Da allora sono passati molti anni e le relazioni tra Tripoli e Washington si sono quasi normalizzate. «Non siamo amici - ebbe a precisare recentemente Gheddafi - ma possiamo lavorare insieme». Con l'Italia, come ha rilevato il senatore Giuseppe Pisanu organizzatore con Saif al-Islam al Gheddafi del convegno, c'è invece un rapporto privilegiato. E il figlio del leader ha spiegato il senso del trattato: «Il colonialismo appartiene al passato e possiamo parlare di futuro, che tra Italia e Libia non è fatto solo di petrolio e gas». «Vorremmo che artigiani ed esperti italiani nel settore dei servizi possano tornare in Libia per aprire piccole e medie imprese.
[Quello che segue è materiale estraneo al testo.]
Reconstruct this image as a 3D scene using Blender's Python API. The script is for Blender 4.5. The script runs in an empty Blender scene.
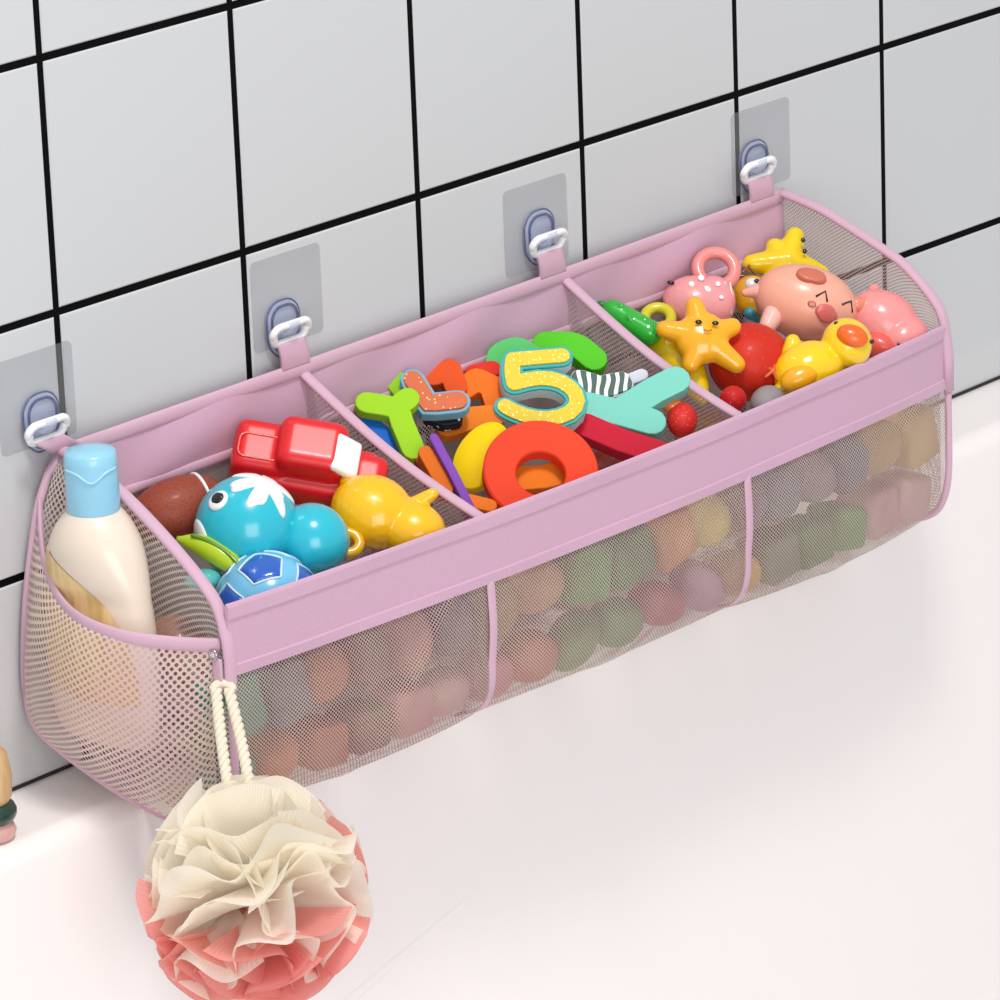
import bpy, bmesh, math, random
import numpy as np
from mathutils import Vector, Matrix, noise

SC = bpy.context.scene
COL = SC.collection
PI = math.pi
rnd = random.Random(7)

# ------------------------------------------------------------------ camera (solved from the square wall tiles)
YAW, PIT, ROL = 0.80777544, 0.33057312, -0.03852546
CAM = Vector((-1.93153789, -2.19273574, 0.72492004))
FPX = 5287.49
fw = Vector((math.sin(YAW)*math.cos(PIT), math.cos(YAW)*math.cos(PIT), -math.sin(PIT)))
r0 = Vector((math.cos(YAW), -math.sin(YAW), 0)); u0 = r0.cross(fw)
RT = r0*math.cos(ROL) + u0*math.sin(ROL)
UP = -r0*math.sin(ROL) + u0*math.cos(ROL)
cd = bpy.data.cameras.new('camera'); cam = bpy.data.objects.new('camera', cd); COL.objects.link(cam)
cam.matrix_world = Matrix(((RT.x, UP.x, -fw.x, CAM.x), (RT.y, UP.y, -fw.y, CAM.y), (RT.z, UP.z, -fw.z, CAM.z), (0, 0, 0, 1)))
cd.sensor_width = 36; cd.lens = FPX*36/1000; cd.clip_start = .05; cd.clip_end = 50
SC.camera = cam

def ray(px, py): return fw + RT*((px-500)/FPX) - UP*((py-500)/FPX)
def on(px, py, ax, val):                      # where the sight line through a photo point meets a world plane
    d = ray(px, py); return CAM + d*((val-CAM[ax])/d[ax])
def on_plane(px, py, P, n):
    d = ray(px, py); return CAM + d*((P-CAM).dot(n)/d.dot(n))
PILE_N = Vector((0, -.22, 1)).normalized()
def pile(px, py, h=0):                        # a spot on the sloping top of the toy heap
    return on_plane(px, py, Vector((0, -.012, -.270+h)), PILE_N)

# ------------------------------------------------------------------ materials
def lin(c):
    return tuple(((x/255)/12.92 if x/255 <= .04045 else ((x/255+.055)/1.055)**2.4) for x in c) + (1,)
class NT:
    def __init__(s, name):
        s.m = bpy.data.materials.new(name); s.m.use_nodes = True; s.t = s.m.node_tree
        s.t.nodes.clear(); s.out = s.n('ShaderNodeOutputMaterial')
    def n(s, ty, **kw):
        nd = s.t.nodes.new(ty)
        for k, v in kw.items(): setattr(nd, k, v)
        return nd
    def l(s, a, b): s.t.links.new(a, b)
    def math(s, op, a, b=None):
        nd = s.n('ShaderNodeMath', operation=op)
        for i, v in enumerate((a, b)):
            if v is None: continue
            if isinstance(v, (int, float)): nd.inputs[i].default_value = v
            else: s.l(v, nd.inputs[i])
        return nd.outputs[0]
def bsdf(t, col, rough=.4, spec=.5, coat=0, sss=0, sheen=0):
    b = t.n('ShaderNodeBsdfPrincipled')
    if col is not None: b.inputs['Base Color'].default_value = lin(col)
    b.inputs['Roughness'].default_value = rough
    b.inputs['Specular IOR Level'].default_value = spec
    b.inputs['Coat Weight'].default_value = coat; b.inputs['Coat Roughness'].default_value = .1
    if sss: b.inputs['Subsurface Weight'].default_value = sss; b.inputs['Subsurface Radius'].default_value = (.004, .003, .002); b.inputs['Subsurface Scale'].default_value = 1
    if sheen: b.inputs['Sheen Weight'].default_value = sheen
    return b
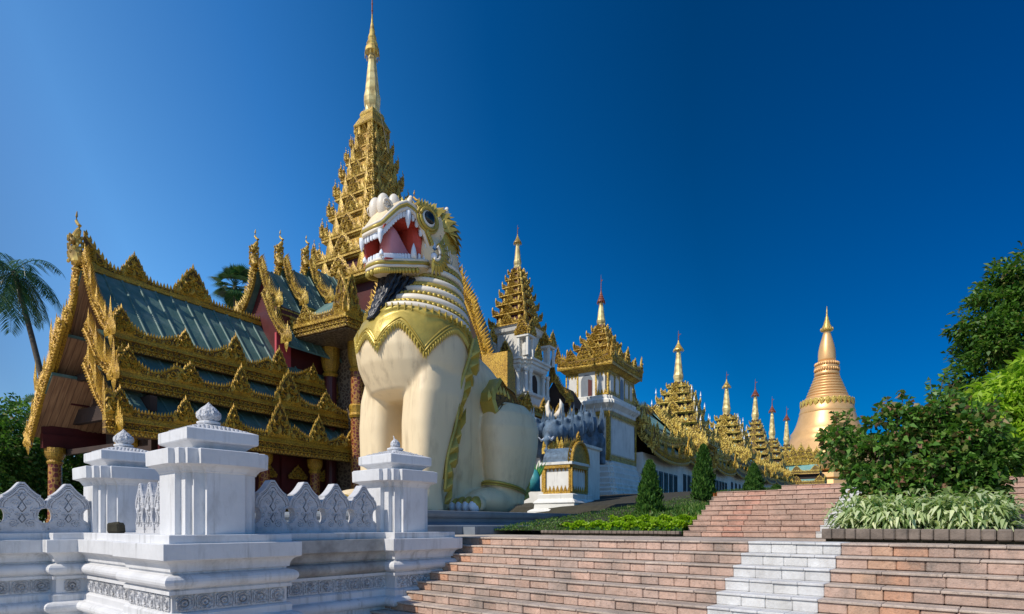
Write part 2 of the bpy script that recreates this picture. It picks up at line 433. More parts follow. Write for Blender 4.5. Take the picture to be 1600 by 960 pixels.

Insomma - ha concluso - vorremmo che esistesse di nuovo una comunità italiana in Libia». Presto, ha indicato, sarà risolto anche la questione dei visti e gli "italiani di Libia" potranno tornare per visitare i luoghi del loro passato. Italia e Libia lavoreranno anche nel settore militare e ci saranno pattuglie congiunte nel Mediterraneo per contrastare l'immigrazione clandestina ma, ha insistito il ministro Frattini «non possiamo pretendere che la Libia sia il gendarme dell'Europa».